Given task. Everything from the line that holds "-.829, .112, .150, hf)" through the end of the data below should be output exactly, both ends included.

Supplied material.
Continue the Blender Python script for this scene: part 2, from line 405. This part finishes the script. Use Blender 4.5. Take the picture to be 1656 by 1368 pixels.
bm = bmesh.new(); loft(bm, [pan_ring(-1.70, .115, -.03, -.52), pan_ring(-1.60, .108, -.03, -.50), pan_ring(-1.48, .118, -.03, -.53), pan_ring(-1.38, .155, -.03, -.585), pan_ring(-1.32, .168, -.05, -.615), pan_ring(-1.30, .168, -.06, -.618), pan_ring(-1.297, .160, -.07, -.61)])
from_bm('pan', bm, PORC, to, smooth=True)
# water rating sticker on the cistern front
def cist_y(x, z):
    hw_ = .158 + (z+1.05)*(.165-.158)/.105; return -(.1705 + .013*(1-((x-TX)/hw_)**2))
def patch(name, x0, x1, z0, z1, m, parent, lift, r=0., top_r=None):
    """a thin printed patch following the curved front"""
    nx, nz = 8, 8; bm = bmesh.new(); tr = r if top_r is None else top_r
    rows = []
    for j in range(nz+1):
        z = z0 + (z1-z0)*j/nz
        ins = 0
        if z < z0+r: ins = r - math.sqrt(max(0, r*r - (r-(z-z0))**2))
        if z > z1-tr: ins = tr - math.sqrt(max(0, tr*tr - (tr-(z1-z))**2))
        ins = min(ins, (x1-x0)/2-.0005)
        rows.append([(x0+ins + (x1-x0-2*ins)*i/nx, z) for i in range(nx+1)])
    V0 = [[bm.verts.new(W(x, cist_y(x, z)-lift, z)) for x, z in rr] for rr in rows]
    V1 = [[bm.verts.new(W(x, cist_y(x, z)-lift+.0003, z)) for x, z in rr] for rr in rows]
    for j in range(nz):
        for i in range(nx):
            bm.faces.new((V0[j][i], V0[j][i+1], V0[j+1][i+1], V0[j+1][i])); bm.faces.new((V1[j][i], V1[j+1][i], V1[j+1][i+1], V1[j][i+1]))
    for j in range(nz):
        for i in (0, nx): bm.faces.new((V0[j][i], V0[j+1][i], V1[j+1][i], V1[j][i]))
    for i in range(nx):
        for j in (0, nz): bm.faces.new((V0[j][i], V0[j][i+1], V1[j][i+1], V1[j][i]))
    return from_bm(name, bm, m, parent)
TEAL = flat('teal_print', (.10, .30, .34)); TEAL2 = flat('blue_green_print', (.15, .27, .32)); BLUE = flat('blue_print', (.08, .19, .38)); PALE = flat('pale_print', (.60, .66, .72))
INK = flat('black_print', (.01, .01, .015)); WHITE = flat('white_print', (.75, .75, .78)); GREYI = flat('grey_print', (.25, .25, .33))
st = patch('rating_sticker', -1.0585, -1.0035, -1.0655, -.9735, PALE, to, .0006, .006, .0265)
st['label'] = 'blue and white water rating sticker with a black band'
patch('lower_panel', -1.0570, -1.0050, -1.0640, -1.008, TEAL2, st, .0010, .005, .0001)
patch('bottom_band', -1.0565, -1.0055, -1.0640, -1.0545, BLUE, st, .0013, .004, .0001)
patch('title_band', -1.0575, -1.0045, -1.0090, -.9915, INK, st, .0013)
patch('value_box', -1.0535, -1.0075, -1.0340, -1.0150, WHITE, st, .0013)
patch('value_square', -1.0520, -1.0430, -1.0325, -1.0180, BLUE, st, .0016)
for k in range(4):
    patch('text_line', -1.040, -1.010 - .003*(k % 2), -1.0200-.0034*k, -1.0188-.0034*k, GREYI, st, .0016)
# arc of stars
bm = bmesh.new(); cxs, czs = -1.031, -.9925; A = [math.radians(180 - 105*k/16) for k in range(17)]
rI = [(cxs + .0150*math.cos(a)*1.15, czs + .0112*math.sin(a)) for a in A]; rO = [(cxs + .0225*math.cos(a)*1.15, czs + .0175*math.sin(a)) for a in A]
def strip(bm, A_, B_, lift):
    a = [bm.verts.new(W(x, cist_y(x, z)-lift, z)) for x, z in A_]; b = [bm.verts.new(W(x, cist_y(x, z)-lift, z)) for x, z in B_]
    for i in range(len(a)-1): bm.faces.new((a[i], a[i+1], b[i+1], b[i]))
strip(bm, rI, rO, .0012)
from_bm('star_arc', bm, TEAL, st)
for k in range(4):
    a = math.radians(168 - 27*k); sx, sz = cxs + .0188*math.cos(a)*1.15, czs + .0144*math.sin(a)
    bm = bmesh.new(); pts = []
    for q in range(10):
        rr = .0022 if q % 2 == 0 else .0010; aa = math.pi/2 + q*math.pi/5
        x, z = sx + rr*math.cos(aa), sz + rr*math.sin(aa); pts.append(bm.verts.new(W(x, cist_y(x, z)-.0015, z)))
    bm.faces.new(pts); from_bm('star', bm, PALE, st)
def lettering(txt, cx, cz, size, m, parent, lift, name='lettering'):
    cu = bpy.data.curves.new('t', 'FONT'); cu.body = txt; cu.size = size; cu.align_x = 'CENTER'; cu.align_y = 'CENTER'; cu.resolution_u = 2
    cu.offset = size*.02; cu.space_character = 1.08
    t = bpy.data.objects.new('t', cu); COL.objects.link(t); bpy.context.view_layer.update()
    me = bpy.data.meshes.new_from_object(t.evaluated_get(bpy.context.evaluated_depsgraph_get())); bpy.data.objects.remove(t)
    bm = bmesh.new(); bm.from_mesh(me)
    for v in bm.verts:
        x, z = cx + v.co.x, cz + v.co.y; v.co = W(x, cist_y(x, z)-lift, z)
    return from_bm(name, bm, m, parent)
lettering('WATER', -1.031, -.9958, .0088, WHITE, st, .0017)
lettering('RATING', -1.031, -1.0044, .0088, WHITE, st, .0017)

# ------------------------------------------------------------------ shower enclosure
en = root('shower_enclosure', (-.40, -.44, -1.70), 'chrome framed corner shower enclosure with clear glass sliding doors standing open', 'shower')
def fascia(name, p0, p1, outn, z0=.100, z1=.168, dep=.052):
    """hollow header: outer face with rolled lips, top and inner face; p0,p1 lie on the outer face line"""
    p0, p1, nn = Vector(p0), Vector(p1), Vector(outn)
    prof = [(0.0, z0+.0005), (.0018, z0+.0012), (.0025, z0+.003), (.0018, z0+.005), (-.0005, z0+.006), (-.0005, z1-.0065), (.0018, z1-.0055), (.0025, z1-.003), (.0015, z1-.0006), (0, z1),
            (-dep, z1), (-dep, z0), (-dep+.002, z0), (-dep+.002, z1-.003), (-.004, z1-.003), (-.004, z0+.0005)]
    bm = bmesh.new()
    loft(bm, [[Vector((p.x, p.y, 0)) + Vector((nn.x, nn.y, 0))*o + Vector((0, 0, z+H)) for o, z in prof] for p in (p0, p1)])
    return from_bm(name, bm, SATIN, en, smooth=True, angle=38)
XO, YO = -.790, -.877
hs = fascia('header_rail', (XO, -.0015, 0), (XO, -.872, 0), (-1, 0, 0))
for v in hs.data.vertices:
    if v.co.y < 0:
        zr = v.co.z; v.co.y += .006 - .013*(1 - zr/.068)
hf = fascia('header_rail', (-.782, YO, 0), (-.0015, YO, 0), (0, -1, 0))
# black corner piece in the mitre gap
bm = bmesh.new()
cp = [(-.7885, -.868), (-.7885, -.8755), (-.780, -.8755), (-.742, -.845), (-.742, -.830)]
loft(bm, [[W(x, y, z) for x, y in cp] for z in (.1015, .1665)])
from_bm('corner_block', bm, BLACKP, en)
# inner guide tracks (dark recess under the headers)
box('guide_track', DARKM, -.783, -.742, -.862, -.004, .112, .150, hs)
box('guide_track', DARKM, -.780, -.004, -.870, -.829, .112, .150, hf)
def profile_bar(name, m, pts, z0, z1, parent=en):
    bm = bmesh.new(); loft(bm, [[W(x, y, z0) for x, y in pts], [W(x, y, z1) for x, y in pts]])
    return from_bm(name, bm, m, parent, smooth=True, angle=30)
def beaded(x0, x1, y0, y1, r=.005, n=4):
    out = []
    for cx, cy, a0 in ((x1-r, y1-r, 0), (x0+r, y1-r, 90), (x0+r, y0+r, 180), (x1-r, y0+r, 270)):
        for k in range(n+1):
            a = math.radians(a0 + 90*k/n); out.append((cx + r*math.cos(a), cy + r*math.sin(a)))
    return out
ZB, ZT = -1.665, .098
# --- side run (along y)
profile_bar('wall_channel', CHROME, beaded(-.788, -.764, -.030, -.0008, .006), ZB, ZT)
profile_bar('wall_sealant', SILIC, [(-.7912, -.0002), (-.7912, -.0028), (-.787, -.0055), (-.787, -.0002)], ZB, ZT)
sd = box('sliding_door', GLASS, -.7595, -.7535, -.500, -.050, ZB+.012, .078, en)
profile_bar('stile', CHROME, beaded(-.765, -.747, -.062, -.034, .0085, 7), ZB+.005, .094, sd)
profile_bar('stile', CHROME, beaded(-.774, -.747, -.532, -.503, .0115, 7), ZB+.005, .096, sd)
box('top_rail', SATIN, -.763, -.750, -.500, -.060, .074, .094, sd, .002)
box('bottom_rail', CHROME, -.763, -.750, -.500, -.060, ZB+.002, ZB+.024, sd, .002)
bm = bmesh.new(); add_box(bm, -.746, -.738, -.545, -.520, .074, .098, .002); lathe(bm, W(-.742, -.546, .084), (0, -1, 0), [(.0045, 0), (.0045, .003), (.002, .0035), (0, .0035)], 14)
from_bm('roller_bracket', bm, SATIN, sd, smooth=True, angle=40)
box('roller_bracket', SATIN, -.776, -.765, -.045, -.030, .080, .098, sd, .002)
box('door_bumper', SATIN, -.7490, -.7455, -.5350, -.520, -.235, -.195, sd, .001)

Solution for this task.
box('guide_track', DARKM, -.780, -.004, -.870, -.829, .112, .150, hf)
def profile_bar(name, m, pts, z0, z1, parent=en):
    bm = bmesh.new(); loft(bm, [[W(x, y, z0) for x, y in pts], [W(x, y, z1) for x, y in pts]])
    return from_bm(name, bm, m, parent, smooth=True, angle=30)
def beaded(x0, x1, y0, y1, r=.005, n=4):
    out = []
    for cx, cy, a0 in ((x1-r, y1-r, 0), (x0+r, y1-r, 90), (x0+r, y0+r, 180), (x1-r, y0+r, 270)):
        for k in range(n+1):
            a = math.radians(a0 + 90*k/n); out.append((cx + r*math.cos(a), cy + r*math.sin(a)))
    return out
ZB, ZT = -1.665, .098
# --- side run (along y)
profile_bar('wall_channel', CHROME, beaded(-.788, -.764, -.030, -.0008, .006), ZB, ZT)
profile_bar('wall_sealant', SILIC, [(-.7912, -.0002), (-.7912, -.0028), (-.787, -.0055), (-.787, -.0002)], ZB, ZT)
sd = box('sliding_door', GLASS, -.7595, -.7535, -.500, -.050, ZB+.012, .078, en)
profile_bar('stile', CHROME, beaded(-.765, -.747, -.062, -.034, .0085, 7), ZB+.005, .094, sd)
profile_bar('stile', CHROME, beaded(-.774, -.747, -.532, -.503, .0115, 7), ZB+.005, .096, sd)
box('top_rail', SATIN, -.763, -.750, -.500, -.060, .074, .094, sd, .002)
box('bottom_rail', CHROME, -.763, -.750, -.500, -.060, ZB+.002, ZB+.024, sd, .002)
bm = bmesh.new(); add_box(bm, -.746, -.738, -.545, -.520, .074, .098, .002); lathe(bm, W(-.742, -.546, .084), (0, -1, 0), [(.0045, 0), (.0045, .003), (.002, .0035), (0, .0035)], 14)
from_bm('roller_bracket', bm, SATIN, sd, smooth=True, angle=40)
box('roller_bracket', SATIN, -.776, -.765, -.045, -.030, .080, .098, sd, .002)
box('door_bumper', SATIN, -.7490, -.7455, -.5350, -.520, -.235, -.195, sd, .001)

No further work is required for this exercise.